begin

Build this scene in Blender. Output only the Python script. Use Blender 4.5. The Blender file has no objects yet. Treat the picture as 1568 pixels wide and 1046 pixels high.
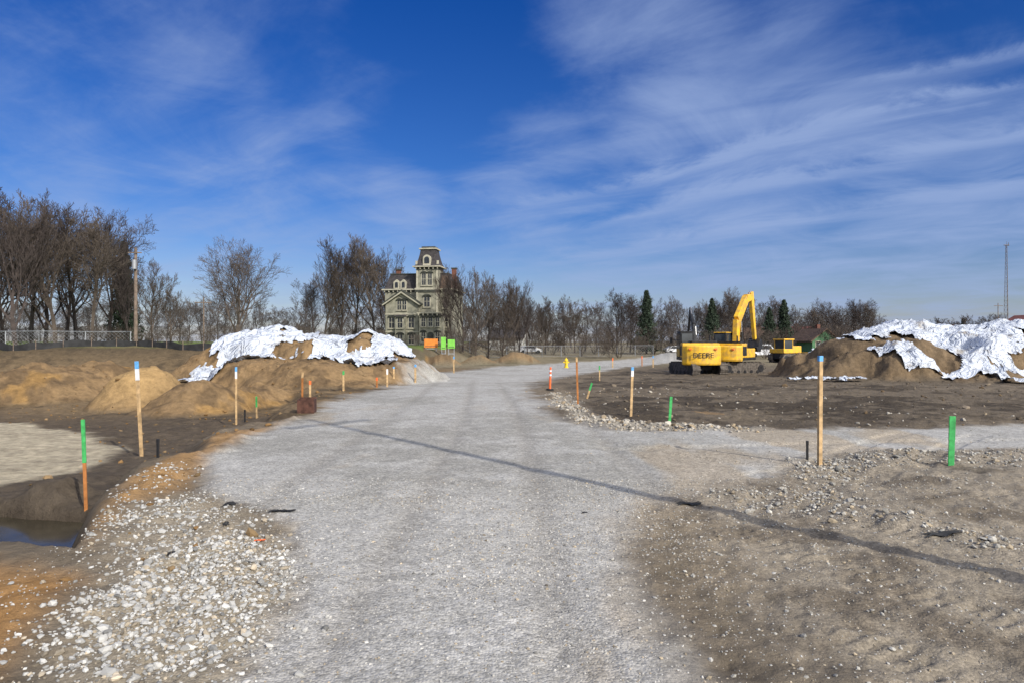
import bpy, bmesh, math, random, time
import numpy as np
from mathutils import Vector, Matrix
T0=time.time()
F=1045.0; CX=784.0; CY=523.0; CH=1.8
SUN_EL=math.radians(32); SAZ=(0.622,-0.783)
sc=bpy.context.scene
sc.view_settings.view_transform='Standard'
sc.view_settings.look='None'
sc.view_settings.exposure=0
# ------------------------------------------------------------ utils
def lin1(v):
    v=v/255.0
    return v/12.92 if v<=0.04045 else ((v+0.055)/1.055)**2.4
def c(r,g,b,k=0.93):
    return (lin1(r)*k,lin1(g)*k,lin1(b)*k)
def ss(t):
    t=np.clip(t,0,1); return t*t*(3-2*t)
def _h(xi,yi,s):
    h=(xi*374761393+yi*668265263+s*69069+12345)&0xffffffff
    h=((h^(h>>13))*1274126177)&0xffffffff
    h=((h^(h>>16))*668265263)&0xffffffff
    return ((h^(h>>15))&0xffffff)/float(0xffffff)
def vn(x,y,s=0):
    xf=np.floor(x); yf=np.floor(y)
    xi=xf.astype(np.int64); yi=yf.astype(np.int64)
    fx=x-xf; fy=y-yf
    fx=fx*fx*(3-2*fx); fy=fy*fy*(3-2*fy)
    a=_h(xi,yi,s); b=_h(xi+1,yi,s); cc=_h(xi,yi+1,s); d=_h(xi+1,yi+1,s)
    return (a*(1-fx)+b*fx)*(1-fy)+(cc*(1-fx)+d*fx)*fy
def fbm(x,y,s=0,o=4):
    t=0; a=0.5; n=0
    for i in range(o):
        t=t+a*vn(x,y,s+i*17); n+=a; a*=0.5
        x,y=(x*1.6+y*1.2)+3.1,(y*1.6-x*1.2)+7.7
    return t/n-0.5
def HB(y):
    return -0.9*ss((y-8)/70.0)+0.7*ss((y-95)/50.0)
def GB(px,py):
    z=0.0; d=5.0
    for i in range(40):
        d=F*(CH-z)/(py-CY)
        z=0.5*z+0.5*float(-0.9*ss((d-8)/70.0))
    return ((px-CX)/F*d,d)
def PL(pts): return [GB(a,b) for a,b in pts]
def PZ(pts,z): return [((px-CX)/F*d,d) for px,py in pts for d in [F*(CH-z)/(py-CY)]]
def SD(poly,x,y):
    d=np.full(x.shape,1e9); ins=np.zeros(x.shape,bool)
    n=len(poly)
    for i in range(n):
        x0,y0=poly[i]; x1,y1=poly[(i+1)%n]
        ex=x1-x0; ey=y1-y0
        L=ex*ex+ey*ey+1e-9
        t=np.clip(((x-x0)*ex+(y-y0)*ey)/L,0,1)
        d=np.minimum(d,(x-x0-ex*t)**2+(y-y0-ey*t)**2)
        cnd=((y0>y)!=(y1>y))
        xx=ex*(y-y0)/(ey if abs(ey)>1e-9 else 1e-9)+x0
        ins^=(cnd&(x<xx))
    d=np.sqrt(d)
    return np.where(ins,d,-d)
# ------------------------------------------------------------ zones
ROAD=PL([(200,1300),(330,1046),(430,900),(435,840),(390,790),(290,745),(315,700),(385,663),(450,640),(490,621),(545,603),(620,586),(650,573),(760,561),(870,555),(1000,548),(1040,546),(1050,553),(960,563),(870,576),(828,586),(814,597),(836,617),(872,642),(940,657),(1160,658),(1568,650),(2300,640),(2300,684),(1568,688),(1300,694),(1215,702),(1195,738),(1090,758),(1030,785),(1010,850),(1080,950),(1150,1046),(1250,1300)])
COARSE=PL([(-60,1300),(20,1046),(110,905),(125,850),(190,775),(290,742),(420,775),(480,830),(500,900),(450,1046),(410,1300)])
COARSE2=PL([(1190,745),(1215,700),(1300,692),(1568,686),(1900,682),(1900,705),(1568,715),(1420,704),(1330,722),(1290,745),(1400,790),(1568,830),(1568,860),(1380,825),(1200,795),(1080,790),(1080,752)])
COARSE3=PL([(835,600),(850,598),(900,628),(960,645),(1100,650),(1160,655),(1160,661),(940,660),(870,644)])
SANDL=PL([(-500,830),(0,832),(125,850),(200,862),(110,940),(40,1046),(-50,1300),(-700,1300)])
BERM=PL([(125,800),(165,750),(215,712),(300,693),(330,668),(440,645),(480,628),(400,668),(340,700),(300,742),(200,775),(135,840)])
LOWL=PL([(-700,828),(0,828),(125,843),(150,790),(180,745),(235,706),(318,690),(330,662),(430,640),(450,622),(500,604),(430,585),(-700,585)])
SLAB=PZ([(-500,640),(0,640),(60,642),(150,660),(205,680),(195,705),(110,728),(0,745),(-500,760)],-0.6)
POND=PZ([(-600,786),(20,790),(130,797),(200,850),(160,1000),(-600,1000)],-0.75)
TANR=PL([(880,760),(1040,765),(1130,800),(1200,870),(1290,1046),(1400,1300),(1200,1300),(1090,1046),(1000,950),(930,850)])
DARKR=PL([(850,600),(870,578),(960,566),(1040,560),(1250,585),(1568,600),(2300,600),(2300,645),(1568,650),(1160,655),(940,652),(880,635)])
MOUNDS=[ # px, d, top_py, halfwidth px, depth m
 (420,41,503,120,6.0),(560,39,509,116,5.2),(480,33.5,550,140,4.5),(610,37,550,60,4),(395,35,550,80,3),
 (300,24.5,585,76,2.3),(352,26,592,50,1.8),(222,27,562,62,2.4),(60,31,560,150,3.2),(400,28,588,60,2.0),(150,34,556,80,2.6),
 (1400,45,502,185,9),(1530,47,500,180,9),(1700,48,503,190,9),(1300,43,520,100,6),
 (790,88,536,36,3),(735,84,541,30,2),(680,80,541,30,2.5),(1030,98,540,50,3),(1085,17.5,632,22,0.4)]
MW=[]
for (px,d,tp,hw,dp) in MOUNDS:
    MW.append(((px-CX)/F*d,d,CH+(CY-tp)/F*d,hw/F*d,dp))
def masks(x,y):
    m={}
    nz=fbm(x*0.9,y*0.9,5,4)
    nf=fbm(x*4,y*4,9,3)
    w=np.clip(y/12,0.6,3)
    e=(nz*0.9+nf*0.35)*w*0.8
    m['road']=ss((SD(ROAD,x,y)+e*1.0+0.2*w)/(0.6*w+0.35*(x>0)*(y<9)))
    m['coarse']=ss((SD(COARSE,x,y)+e*0.9+0.25)/0.8)
    m['c2']=ss((SD(COARSE2,x,y)+e+0.2)/0.7)
    m['c3']=ss((SD(COARSE3,x,y)+e*0.5+0.2)/0.6)
    m['sand']=ss((SD(SANDL,x,y)+e*0.7)/0.5)
    m['berm']=ss((SD(BERM,x,y)+e*0.8+0.15)/0.5)
    sl=SD(LOWL,x,y)
    m['lowsd']=sl
    m['low']=ss((sl+nz*0.3)/(0.4+0.05*np.clip(y-3,0,20)))
    m['slab']=ss((SD(SLAB,x,y)+e*0.8)/0.5)
    m['pond']=ss((SD(POND,x,y)+e*0.4+0.15)/0.4)
    m['tanr']=ss((SD(TANR,x,y)+e*1.4+0.1)/1.0)*(1-0.6*m['road'])
    m['darkr']=ss((SD(DARKR,x,y)+e)/1.5)
    m['rgt']=ss((x-1.0)/1.2)*(1-ss((y-11)/3))
    m['nz']=nz; m['nf']=nf
    return m
def H(x,y,m=None,retm=False):
    x=np.asarray(x,float); y=np.asarray(y,float)
    if m is None: m=masks(x,y)
    z=HB(y)
    z=z-0.6*m['low']-0.45*m['pond']*m['low']
    nf_=fbm(x*2.3,y*2.3,35,3)
    z=z+(0.05+0.28*nf_)*np.exp(-((m['lowsd']+0.35)/0.45)**2)*(m['berm'])
    sh=13-9*ss((y-65)/30)
    pl=ss((y-43)/7)*ss((-x-sh)/6)
    z=z+2.0*pl
    soft=(1-m['road'])
    att=np.clip(14/np.maximum(y,1),0.25,1)
    rg_=m['rgt']
    soil=0.13*fbm(x*0.45,y*0.45,21,3)*(1-0.6*rg_)+0.16*fbm(x*1.5,y*1.5,31,4)*(1-0.62*rg_)+0.06*fbm(x*6,y*6,41,3)*att
    front=1-ss((y-70)/60)
    z=z+soil*soft*(0.25+0.75*front)*(1-0.75*m['slab'])*(1-0.4*m['tanr'])*(1-0.6*m['pond'])
    z=z+0.012*fbm(x*2.2,y*2.2,51,3)*m['road']+0.014*fbm(x*11,y*11,61,2)*att
    c2=np.clip(m['c2']+0.6*ss((x-3.5)/2)*ss((y-5.5)/1.5)*(1-ss((y-10)/1.5)),0,1)
    z=z+c2*(0.20*fbm(x*1.1,y*1.1,71,4)+0.10*fbm(x*3.5,y*3.5,75,3)+0.02)*soft
    z=z+m['darkr']*(0.12*np.abs(fbm(x*0.9,y*1.6,77,4)))
    # clay clump beside the pond
    z=z+0.34*np.clip(1.15-np.sqrt(((x+6.95)/0.62)**2+((y-10.35)/0.5)**2)-0.9*nf_,0,0.8)*m['low']
    for (ax,ay,bx,by) in ((0.9,6.9,2.7,2.9),(1.9,7.2,3.7,3.1),(3.4,7.0,5.2,3.4)):
        L=math.hypot(bx-ax,by-ay); ux=(bx-ax)/L; uy=(by-ay)/L
        s=(x-ax)*ux+(y-ay)*uy; t=-(x-ax)*uy+(y-ay)*ux
        k=ss((0.2-np.abs(t+0.05*np.sin(s*1.3)))/0.05)*ss(s/0.5)*ss((L+1-s)/0.5)*ss((fbm(x*2,y*2,83,2)+0.12)/0.2)
        z=z+k*(-0.010+0.009*np.tanh(2*np.sin(s*2*math.pi/0.13)))
    for (ax,ay,bx,by) in ((3.0,9.0,7.5,13.2),(4.2,8.6,8.7,12.8),(1.2,11.6,9.0,12.6),(1.4,12.6,4.2,9.2)):
        L=math.hypot(bx-ax,by-ay); ux=(bx-ax)/L; uy=(by-ay)/L
        s=(x-ax)*ux+(y-ay)*uy; t=-(x-ax)*uy+(y-ay)*ux
        k=ss((0.22-np.abs(t+0.12*np.sin(s*0.8)))/0.08)*ss(s/0.5)*ss((L+1-s)/0.5)
        z=z-k*0.03
    # shallow wheel ruts along the road
    for off in (-2.9,-1.1,0.25,1.7):
        z=z-0.014*m['road']*np.exp(-((x-(off+0.25*np.sin(y*0.12)-0.02*y))/0.17)**2)*(1-ss((y-25)/10))
    mm=np.zeros_like(z)
    n1=fbm(x*0.35,y*0.35,91,3); n2=fbm(x*1.1,y*1.1,95,5); n3=fbm(x*3.2,y*3.2,97,3)
    for (mx,my,zt,rx,ry) in MW:
        sel=(np.abs(x-mx)<rx*1.7+1)&(np.abs(y-my)<ry*1.9+1)
        if not sel.any(): continue
        xx=x[sel]; yy=y[sel]
        big=1.0 if rx>1 else 0.5
        r=np.sqrt(((xx-mx)/rx)**2+((yy-my)/ry)**2)+big*(0.6*n1[sel]+0.30*n2[sel])
        base=z[sel]
        pr=np.clip(1.08-r,0,1)
        pr=np.where(pr>0.6,0.6+(pr-0.6)*0.6,pr)/0.8
        hh=(zt-base)*pr*(1+0.3*n2[sel]*big)+pr.clip(0,0.4)*0.6*n3[sel]*big
        new=base+np.maximum(hh,0)
        zz=z[sel]; upd=np.maximum(zz,new); z[sel]=upd
        mk=mm[sel]; mm[sel]=np.maximum(mk,ss(pr/0.15))
    m['mound']=mm; m['plat']=pl
    if retm: return z,m
    return z
def h1(x,y): return float(H(np.array([x]),np.array([y]))[0])
def P(px,py):
    dx=(px-CX)/F; dz=-(py-CY)/F
    t=np.geomspace(2.5,140,3000)
    hz=H(dx*t,t)
    rz=CH+dz*t
    k=np.argmax(rz<=hz)
    return (dx*t[k],t[k],hz[k])
def AT(px,d):
    x=(px-CX)/F*d
    return (x,d,h1(x,d))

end

Work instructions => The word "scene" may appear on some lines. Report how many lines hold it, giving the number alone.

Output for this task => 2